Work to complete: From the first line of the data below through the line bearing "b2.prism(poly, ZM - 0.16, ZM)", reproduce each line exactly; do not include pictures.

◆ ◆ ◆ ◆ ◆

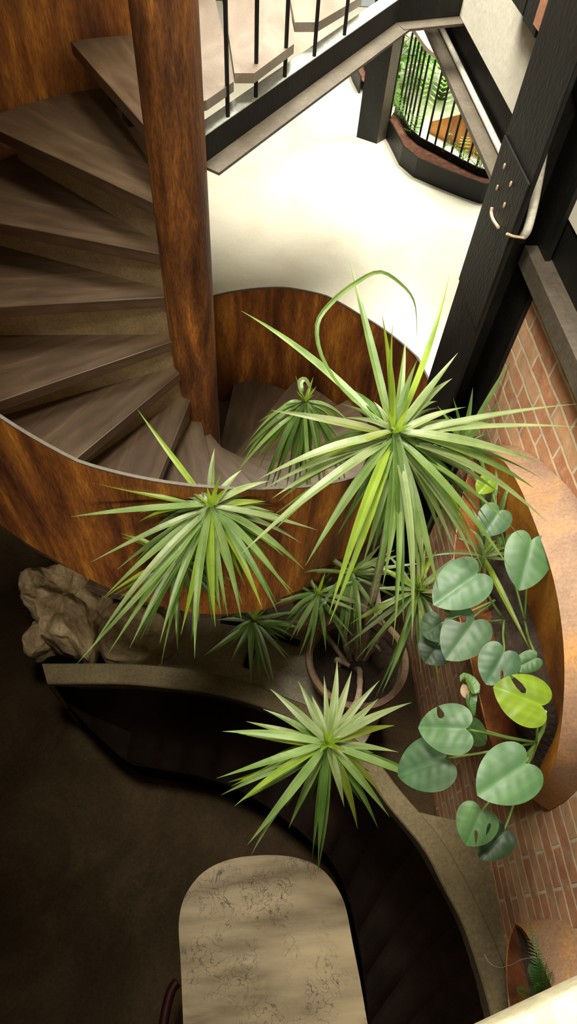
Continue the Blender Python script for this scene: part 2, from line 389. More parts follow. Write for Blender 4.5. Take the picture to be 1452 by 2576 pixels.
XW = 1.2          # inner face of the brick wall on the right
ZM = 1.5          # upper (cream) floor
PC = V((-0.2108, 2.5914, 0))  # axis of the spiral stair

# ------------------------------------------------------------------ setting
FAS = [(-9, 1.40, 0), (2, 1.45, 0), (11, 1.447, 0), (20, 1.469, 0), (30.6, 1.433, 0), (41.7, 1.40, 0), (52.9, 1.401, 0), (64.4, 1.331, 0), (75.7, 1.212, 0), (85.7, 1.11, 0)]
def pol(a, r, z=0.0): return V((PC.x + r * math.cos(math.radians(a)), PC.y + r * math.sin(math.radians(a)), z))
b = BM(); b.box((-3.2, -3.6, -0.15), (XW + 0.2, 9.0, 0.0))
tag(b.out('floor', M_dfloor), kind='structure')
op = [pol(a, r + 0.012) for a, r, _ in FAS[2:]]
b2 = BM()
poly = [(p.x, p.y) for p in op] + [(PC.x - 0.05, PC.y + 1.1), (-0.45, 3.9), (-0.45, 9.0), (3.2, 9.0), (3.2, 2.93), (1.26, 2.93)]
b2.prism(poly, ZM - 0.16, ZM)
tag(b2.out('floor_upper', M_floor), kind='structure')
b = BM(); b.box((XW, -3.6, 0), (XW + 0.25, 2.46, 2.86))
tag(b.out('wall_right', M_brick), kind='structure')
b = BM(); b.box((XW + 0.0, -3.6, 3.05), (XW + 0.25, 7.5, 6.6))
tag(b.out('wall_right_plaster', M_plaster), kind='structure')
b = BM(); b.box((-3.4, -3.6, 0), (-3.2, 9.2, 6.6)); tag(b.out('wall_left', M_dwall), kind='structure')
b = BM(); b.box((-3.2, 9.0, 0), (XW + 0.25, 9.2, 6.6)); tag(b.out('wall_back', M_dwall), kind='structure')
b = BM(); b.box((-3.4, -3.8, 0), (XW + 0.25, -3.6, 6.6)); tag(b.out('wall_front', M_dwall), kind='structure')
b = BM()
b.box((-3.4, -3.8, 6.6), (XW + 0.25, 0.6, 6.75)); b.box((-3.4, 0.6, 6.6), (-0.9, 9.2, 6.75)); b.box((-0.9, 6.0, 6.6), (XW + 0.25, 9.2, 6.75))
tag(b.out('ceiling', M_white), kind='structure')
b = BM(); b.box((-3.2, -3.6, 3.0), (XW, -0.45, 3.12)); tag(b.out('ceiling_lower', M_white), kind='structure')
b = BM(); b.box((-3.2, -1.0, 4.42), (-0.45, 1.02, 4.6)); b.box((-3.2, 1.02, 4.42), (-0.74, 1.8, 4.6)); b.box((-3.2, 1.8, 4.42), (-0.5, 2.7, 4.6)); b.box((-3.2, 2.7, 4.42), (-0.28, 3.5, 4.6)); b.box((-3.2, 3.5, 4.42), (0.08, 9.0, 4.6)); tag(b.out('added_shade_slab', M_dwall), kind='structure')  # unseen slab added to shade the stair, edges stepped to let some lamps past
# thin grey ledge capping the brick, under the plaster
b = BM(); b.box((XW - 0.07, -3.6, 2.80), (XW + 0.25, 2.2, 2.88)); tag(b.out('trim_1', M_flange), kind='structure')
b = BM(); b.box((XW + 0.01, -3.6, 2.88), (XW + 0.25, 2.3, 3.05)); tag(b.out('trim_2', M_black), kind='structure')
# dark pockets high in the plaster
for i, (q, s0) in enumerate((((1297, -40), (1318, 8)), ((1326, -40), (1349, 63)), ((1428, 60), (1470, 222)))):
    pass

# ------------------------------------------------------------------ steel frame
def ibeam(name, label, cat, p, q, depth, flange, tf=0.014, tw=0.012, chan=0, mats=None, parent=None):
    pass
col = empty('steel_column', (1.11, 2.28, 0), 'tall black riveted steel column standing against the brick wall', 'column')
b = BM(); b.box((1.017, 2.1, 0), (1.034, 2.45, 6.6)); b.bevel(0.003, 1); b.out('flange', M_black, col)
b = BM(); b.box((1.034, 2.31, 0), (1.215, 2.325, 6.6)); b.out('web', M_black, col)
b = BM(); b.box((1.18, 2.1, 0), (1.199, 2.45, 6.6)); b.out('back_plate', M_black, col)
# splice plate with bolts on the flange face
zs = atx(1290, 345, 1.017).z
sp = [atx(x, y, 1.011) for x, y in ((1278, 335), (1320, 440), (1290, 590), (1230, 560), (1200, 610), (1262, 400))]
y0, y1 = 2.125, 2.43
b = BM(); b.box((1.010, 2.104, 2.55), (1.0171, 2.446, 3.17)); b.bevel(0.002, 1); pl = b.out('splice_plate', M_black, col)
for (x, y) in ((1270, 418), (1252, 472), (1286, 463), (1270, 516), (1222, 1)):
    if y < 10: continue
    p = atx(x, y, 1.008); b = BM(); b.lathe([(0.0001, 0.0), (0.007, 0.0), (0.007, 0.004), (0.0001, 0.005)], (0, 0, 0), 10)
    for vv in b.b.verts: vv.co = p + V((-vv.co.z, vv.co.x * 0.8, vv.co.y * 1.5))
    b.out('bolt', M_rope, pl)
b = BM(); q = smooth_line([atx(x, y, 1.0) for x, y in ((1238, 522), (1236, 536), (1241, 553), (1254, 572))], 10)
b.tube(q, 0.006, 6); tag(b.out('cable', M_rope), 'short curved tan cable hanging beside the column splice plate', 'cable')
b = BM(); q = smooth_line([aty(x, y, 2.095) for x, y in ((1275, 588), (1290, 594), (1310, 597), (1318, 598))], 10)
b.tube(q, 0.005, 6); tag(b.out('cable', M_rope), 'short tan cable joining the column to the end of the white conduit', 'cable')
b = BM(); q = smooth_line([atx(x, y, 1.075) for x, y in ((1388, 255), (1376, 330), (1366, 385), (1357, 440), (1342, 520), (1328, 575), (1318, 592))], 24)
b.tube(q, 0.0165, 12); tag(b.out('conduit', M_conduit, smooth=True), 'white ribbed conduit hanging down the right side of the black column', 'conduit')

# beam along the wall at the foot of the plaster
wb = empty('edge_beam', (XW, 4.6, 2.80), 'black steel beam under the plaster wall above the garden opening', 'beam')
b = BM(); b.box((XW + 0.085, 2.45, 2.82), (XW + 0.11, 7.4, 3.05)); b.out('web', M_black, wb)
b = BM(); b.box((XW - 0.035, 2.45, 2.80), (XW + 0.16, 7.4, 2.822)); b.out('bottom_flange', M_flange, wb)
b = BM(); b.tube([(XW + 0.050, 2.45, 2.838), (XW + 0.050, 7.3, 2.838)], 0.0155, 12); c1 = b.out('conduit', M_conduit, smooth=True)
tag(c1, 'white conduit running along the bottom flange of the black beam', 'conduit')
p = atx(1262, 378, XW - 0.002)
b = BM(); b.tube([(XW + 0.050, 2.9, 2.838), (XW + 0.050, 2.97, 2.838)], 0.0195, 12); b.out('coupling', M_conduit, c1, smooth=True)

# landing beams: one from the pole to a corner, one from the corner to the wall beam
lb = empty('landing_beam', at(740, 200, 3.0), 'black steel channel running from the rusty pole up to the landing corner', 'beam')
OFF = V((0.03, 0.09, 0.112))
S0 = at(523, 420, 2.925) + OFF; S1 = at(985, 79, 3.035) + OFF; S2 = at(1168, 60, 3.035) + OFF
def chan(p, q, parent, webt=0.012, h=0.112, lip=0.10):
    p, q = V(p), V(q)
    d = (q - p); d.z = 0; d.normalize(); nrm = V((d.y, -d.x, 0))   # towards the camera side
    if nrm.y > 0: nrm = -nrm
    def lay(o0, o1, z0, z1, name, mat):
        bb = BM(); bb.hull8([p + nrm * o0 + V((0, 0, z1)), q + nrm * o0 + V((0, 0, z1)), q + nrm * o1 + V((0, 0, z1)), p + nrm * o1 + V((0, 0, z1))],
                            [p + nrm * o0 + V((0, 0, z0)), q + nrm * o0 + V((0, 0, z0)), q + nrm * o1 + V((0, 0, z0)), p + nrm * o1 + V((0, 0, z0))])
        bb.out(name, mat, parent)
    lay(0, webt, -h, 0, 'web', M_black)
    lay(webt, lip, -h, -h + 0.012, 'bottom_flange', M_flange)
    lay(-0.06, webt, 0, 0.004, 'top_flange', M_paleflange)
chan(S0 - (S1 - S0).normalized() * 0.10, S1, lb)
lb2 = empty('landing_beam', (1.0, 3.8, 2.92), 'short black steel channel from the landing corner to the plaster wall', 'beam')
chan(S1 + (S1 - S0).normalized() * 0.0, S2, lb2)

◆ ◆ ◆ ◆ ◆

Answer to the problem:
Continue the Blender Python script for this scene: part 2, from line 389. More parts follow. Write for Blender 4.5. Take the picture to be 1452 by 2576 pixels.
XW = 1.2          # inner face of the brick wall on the right
ZM = 1.5          # upper (cream) floor
PC = V((-0.2108, 2.5914, 0))  # axis of the spiral stair

# ------------------------------------------------------------------ setting
FAS = [(-9, 1.40, 0), (2, 1.45, 0), (11, 1.447, 0), (20, 1.469, 0), (30.6, 1.433, 0), (41.7, 1.40, 0), (52.9, 1.401, 0), (64.4, 1.331, 0), (75.7, 1.212, 0), (85.7, 1.11, 0)]
def pol(a, r, z=0.0): return V((PC.x + r * math.cos(math.radians(a)), PC.y + r * math.sin(math.radians(a)), z))
b = BM(); b.box((-3.2, -3.6, -0.15), (XW + 0.2, 9.0, 0.0))
tag(b.out('floor', M_dfloor), kind='structure')
op = [pol(a, r + 0.012) for a, r, _ in FAS[2:]]
b2 = BM()
poly = [(p.x, p.y) for p in op] + [(PC.x - 0.05, PC.y + 1.1), (-0.45, 3.9), (-0.45, 9.0), (3.2, 9.0), (3.2, 2.93), (1.26, 2.93)]
b2.prism(poly, ZM - 0.16, ZM)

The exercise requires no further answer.